To check the version locked to your specific application:

bundle exec rails --version

Inside a running Rails console, you can also query the constant directly:

$ bundle exec rails console
> Rails.version
# => "8.1.3"
> Rails::VERSION::MAJOR
# => 8
> Rails::VERSION::MINOR
# => 1

To see all Rails-related gems and their resolved versions in your project:

bundle list | grep railties

Cross-reference the minor version (e.g. 8.1, 7.2) against the release table above to determine whether your series is still receiving bug fixes, security fixes only, or is fully end-of-life.

FAQ -- Ruby on Rails Support & EOL Policy

How long is each Ruby on Rails version supported?
Each Rails minor release series receives one year of bug fixes and two years of security fixes, both measured from the date of the first release in that series. After two years, the series reaches end-of-life and receives no further official patches. The two windows overlap -- you get both bug and security fixes for the first year, then security-only for the second year.

Does Ruby on Rails have Long Term Support (LTS) releases?
Rails does not have a formal LTS program. Every minor release series follows the same fixed two-year security support window -- there are no designated "long term" series with extended timelines. Some third-party vendors offer extended commercial support past EOL, but the Rails core team does not distinguish between LTS and standard releases.

What is the difference between bug fix support and security fix support in Rails?
During the bug fix phase (year one), the Rails team ships patch releases addressing regressions, incorrect behavior, and general bugs in addition to security issues.

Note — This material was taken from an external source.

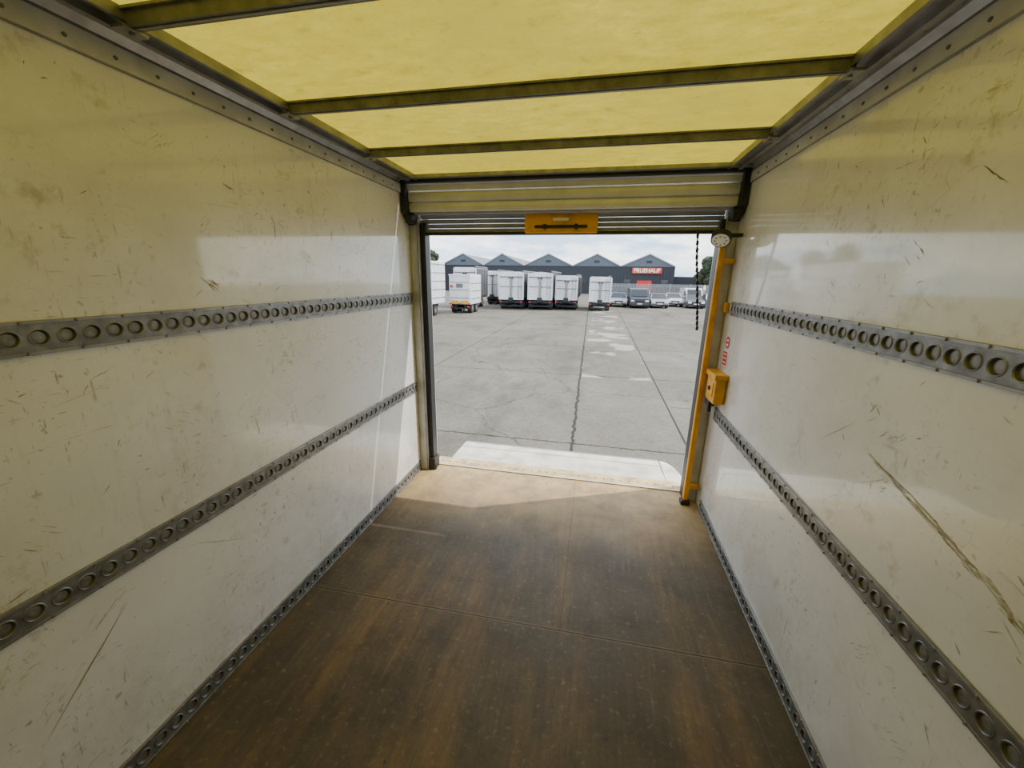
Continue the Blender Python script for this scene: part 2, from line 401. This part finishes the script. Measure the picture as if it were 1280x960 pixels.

During the security fix phase (year two), only security-related patches are released -- ordinary bugs and regressions are no longer addressed. After both phases end, the series is fully unsupported.

How do I know if my Rails version is still receiving security patches?
Check the series initial release date -- not the latest patch date -- and add two years. If today is past that date, the series is end-of-life. The official rubyonrails.org/maintenance page lists currently supported series explicitly. The release table above also shows the end of security fixes date for each series at a glance.

What should I do when my Rails version reaches end of life?
Upgrade to the current stable series. Rails upgrades are designed to be incremental -- move one minor version at a time, resolve all deprecation warnings at each step before proceeding. The official upgrading guide covers breaking changes per series. Running bundle exec rails app:update generates a diff of configuration changes needed for each version jump.